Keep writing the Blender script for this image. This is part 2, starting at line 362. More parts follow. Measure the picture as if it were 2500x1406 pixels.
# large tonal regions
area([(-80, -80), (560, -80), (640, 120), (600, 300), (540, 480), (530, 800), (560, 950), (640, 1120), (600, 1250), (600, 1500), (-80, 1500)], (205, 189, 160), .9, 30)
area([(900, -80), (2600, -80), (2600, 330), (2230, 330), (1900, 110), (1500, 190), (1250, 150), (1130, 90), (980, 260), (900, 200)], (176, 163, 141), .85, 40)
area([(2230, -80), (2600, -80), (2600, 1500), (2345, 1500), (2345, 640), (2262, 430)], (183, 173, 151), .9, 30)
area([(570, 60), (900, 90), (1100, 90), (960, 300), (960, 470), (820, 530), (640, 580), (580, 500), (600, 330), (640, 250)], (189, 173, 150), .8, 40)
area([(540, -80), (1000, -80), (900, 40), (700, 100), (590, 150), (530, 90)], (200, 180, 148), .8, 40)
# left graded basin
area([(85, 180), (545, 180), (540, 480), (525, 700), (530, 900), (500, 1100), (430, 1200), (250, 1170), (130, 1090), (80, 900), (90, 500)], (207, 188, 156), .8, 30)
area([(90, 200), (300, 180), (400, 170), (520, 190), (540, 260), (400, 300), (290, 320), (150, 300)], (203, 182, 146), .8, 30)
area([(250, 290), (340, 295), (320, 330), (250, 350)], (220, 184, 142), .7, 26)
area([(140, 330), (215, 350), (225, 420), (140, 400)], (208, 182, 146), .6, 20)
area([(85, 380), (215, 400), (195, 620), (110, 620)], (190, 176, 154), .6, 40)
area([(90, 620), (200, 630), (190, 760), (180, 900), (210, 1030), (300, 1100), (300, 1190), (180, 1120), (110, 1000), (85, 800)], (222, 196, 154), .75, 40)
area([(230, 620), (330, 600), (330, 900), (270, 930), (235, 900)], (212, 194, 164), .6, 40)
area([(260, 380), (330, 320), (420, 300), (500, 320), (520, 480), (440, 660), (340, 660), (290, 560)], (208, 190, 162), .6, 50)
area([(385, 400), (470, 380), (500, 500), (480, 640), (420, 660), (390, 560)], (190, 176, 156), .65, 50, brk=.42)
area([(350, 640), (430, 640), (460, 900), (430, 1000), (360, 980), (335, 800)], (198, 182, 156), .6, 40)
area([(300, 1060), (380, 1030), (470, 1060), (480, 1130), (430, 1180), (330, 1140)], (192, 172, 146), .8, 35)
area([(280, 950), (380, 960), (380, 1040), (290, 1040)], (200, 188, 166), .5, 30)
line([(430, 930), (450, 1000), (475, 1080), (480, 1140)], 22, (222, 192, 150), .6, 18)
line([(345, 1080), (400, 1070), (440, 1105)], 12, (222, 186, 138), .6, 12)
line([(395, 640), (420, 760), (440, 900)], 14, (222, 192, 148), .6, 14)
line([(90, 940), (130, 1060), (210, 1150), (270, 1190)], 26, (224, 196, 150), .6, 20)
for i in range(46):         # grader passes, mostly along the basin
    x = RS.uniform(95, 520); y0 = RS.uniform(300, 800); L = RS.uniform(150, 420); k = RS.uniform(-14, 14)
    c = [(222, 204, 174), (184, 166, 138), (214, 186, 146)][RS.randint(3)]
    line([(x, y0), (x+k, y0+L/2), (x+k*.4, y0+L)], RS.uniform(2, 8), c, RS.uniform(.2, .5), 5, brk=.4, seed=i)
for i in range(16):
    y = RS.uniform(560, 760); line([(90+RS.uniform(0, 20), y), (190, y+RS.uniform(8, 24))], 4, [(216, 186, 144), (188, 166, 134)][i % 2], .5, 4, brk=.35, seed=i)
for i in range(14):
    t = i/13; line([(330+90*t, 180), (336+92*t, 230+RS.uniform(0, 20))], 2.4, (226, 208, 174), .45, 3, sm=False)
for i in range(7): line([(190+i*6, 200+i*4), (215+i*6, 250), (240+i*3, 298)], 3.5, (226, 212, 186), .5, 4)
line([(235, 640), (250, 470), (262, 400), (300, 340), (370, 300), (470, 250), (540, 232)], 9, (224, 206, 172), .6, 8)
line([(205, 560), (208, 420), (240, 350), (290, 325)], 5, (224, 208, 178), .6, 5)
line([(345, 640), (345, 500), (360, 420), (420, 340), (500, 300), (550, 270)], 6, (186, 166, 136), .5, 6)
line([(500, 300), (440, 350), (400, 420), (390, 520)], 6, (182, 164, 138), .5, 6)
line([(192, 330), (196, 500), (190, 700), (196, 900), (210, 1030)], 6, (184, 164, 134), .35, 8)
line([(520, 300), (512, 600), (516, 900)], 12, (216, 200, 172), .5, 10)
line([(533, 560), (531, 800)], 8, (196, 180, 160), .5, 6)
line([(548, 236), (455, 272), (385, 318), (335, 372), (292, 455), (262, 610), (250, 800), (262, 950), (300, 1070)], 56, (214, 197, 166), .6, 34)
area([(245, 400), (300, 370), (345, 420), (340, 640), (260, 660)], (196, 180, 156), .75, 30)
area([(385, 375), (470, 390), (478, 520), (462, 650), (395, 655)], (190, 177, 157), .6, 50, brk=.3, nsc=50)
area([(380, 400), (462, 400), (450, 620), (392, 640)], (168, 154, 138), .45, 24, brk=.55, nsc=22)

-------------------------

* [PROBLEM TO SOLVE]
Restate the listing in full, word for word.

* [SOLUTION FOR THIS TASK]
Keep writing the Blender script for this image. This is part 2, starting at line 362. More parts follow. Measure the picture as if it were 2500x1406 pixels.
# large tonal regions
area([(-80, -80), (560, -80), (640, 120), (600, 300), (540, 480), (530, 800), (560, 950), (640, 1120), (600, 1250), (600, 1500), (-80, 1500)], (205, 189, 160), .9, 30)
area([(900, -80), (2600, -80), (2600, 330), (2230, 330), (1900, 110), (1500, 190), (1250, 150), (1130, 90), (980, 260), (900, 200)], (176, 163, 141), .85, 40)
area([(2230, -80), (2600, -80), (2600, 1500), (2345, 1500), (2345, 640), (2262, 430)], (183, 173, 151), .9, 30)
area([(570, 60), (900, 90), (1100, 90), (960, 300), (960, 470), (820, 530), (640, 580), (580, 500), (600, 330), (640, 250)], (189, 173, 150), .8, 40)
area([(540, -80), (1000, -80), (900, 40), (700, 100), (590, 150), (530, 90)], (200, 180, 148), .8, 40)
# left graded basin
area([(85, 180), (545, 180), (540, 480), (525, 700), (530, 900), (500, 1100), (430, 1200), (250, 1170), (130, 1090), (80, 900), (90, 500)], (207, 188, 156), .8, 30)
area([(90, 200), (300, 180), (400, 170), (520, 190), (540, 260), (400, 300), (290, 320), (150, 300)], (203, 182, 146), .8, 30)
area([(250, 290), (340, 295), (320, 330), (250, 350)], (220, 184, 142), .7, 26)
area([(140, 330), (215, 350), (225, 420), (140, 400)], (208, 182, 146), .6, 20)
area([(85, 380), (215, 400), (195, 620), (110, 620)], (190, 176, 154), .6, 40)
area([(90, 620), (200, 630), (190, 760), (180, 900), (210, 1030), (300, 1100), (300, 1190), (180, 1120), (110, 1000), (85, 800)], (222, 196, 154), .75, 40)
area([(230, 620), (330, 600), (330, 900), (270, 930), (235, 900)], (212, 194, 164), .6, 40)
area([(260, 380), (330, 320), (420, 300), (500, 320), (520, 480), (440, 660), (340, 660), (290, 560)], (208, 190, 162), .6, 50)
area([(385, 400), (470, 380), (500, 500), (480, 640), (420, 660), (390, 560)], (190, 176, 156), .65, 50, brk=.42)
area([(350, 640), (430, 640), (460, 900), (430, 1000), (360, 980), (335, 800)], (198, 182, 156), .6, 40)
area([(300, 1060), (380, 1030), (470, 1060), (480, 1130), (430, 1180), (330, 1140)], (192, 172, 146), .8, 35)
area([(280, 950), (380, 960), (380, 1040), (290, 1040)], (200, 188, 166), .5, 30)
line([(430, 930), (450, 1000), (475, 1080), (480, 1140)], 22, (222, 192, 150), .6, 18)
line([(345, 1080), (400, 1070), (440, 1105)], 12, (222, 186, 138), .6, 12)
line([(395, 640), (420, 760), (440, 900)], 14, (222, 192, 148), .6, 14)
line([(90, 940), (130, 1060), (210, 1150), (270, 1190)], 26, (224, 196, 150), .6, 20)
for i in range(46):         # grader passes, mostly along the basin
    x = RS.uniform(95, 520); y0 = RS.uniform(300, 800); L = RS.uniform(150, 420); k = RS.uniform(-14, 14)
    c = [(222, 204, 174), (184, 166, 138), (214, 186, 146)][RS.randint(3)]
    line([(x, y0), (x+k, y0+L/2), (x+k*.4, y0+L)], RS.uniform(2, 8), c, RS.uniform(.2, .5), 5, brk=.4, seed=i)
for i in range(16):
    y = RS.uniform(560, 760); line([(90+RS.uniform(0, 20), y), (190, y+RS.uniform(8, 24))], 4, [(216, 186, 144), (188, 166, 134)][i % 2], .5, 4, brk=.35, seed=i)
for i in range(14):
    t = i/13; line([(330+90*t, 180), (336+92*t, 230+RS.uniform(0, 20))], 2.4, (226, 208, 174), .45, 3, sm=False)
for i in range(7): line([(190+i*6, 200+i*4), (215+i*6, 250), (240+i*3, 298)], 3.5, (226, 212, 186), .5, 4)
line([(235, 640), (250, 470), (262, 400), (300, 340), (370, 300), (470, 250), (540, 232)], 9, (224, 206, 172), .6, 8)
line([(205, 560), (208, 420), (240, 350), (290, 325)], 5, (224, 208, 178), .6, 5)
line([(345, 640), (345, 500), (360, 420), (420, 340), (500, 300), (550, 270)], 6, (186, 166, 136), .5, 6)
line([(500, 300), (440, 350), (400, 420), (390, 520)], 6, (182, 164, 138), .5, 6)
line([(192, 330), (196, 500), (190, 700), (196, 900), (210, 1030)], 6, (184, 164, 134), .35, 8)
line([(520, 300), (512, 600), (516, 900)], 12, (216, 200, 172), .5, 10)
line([(533, 560), (531, 800)], 8, (196, 180, 160), .5, 6)
line([(548, 236), (455, 272), (385, 318), (335, 372), (292, 455), (262, 610), (250, 800), (262, 950), (300, 1070)], 56, (214, 197, 166), .6, 34)
area([(245, 400), (300, 370), (345, 420), (340, 640), (260, 660)], (196, 180, 156), .75, 30)
area([(385, 375), (470, 390), (478, 520), (462, 650), (395, 655)], (190, 177, 157), .6, 50, brk=.3, nsc=50)
area([(380, 400), (462, 400), (450, 620), (392, 640)], (168, 154, 138), .45, 24, brk=.55, nsc=22)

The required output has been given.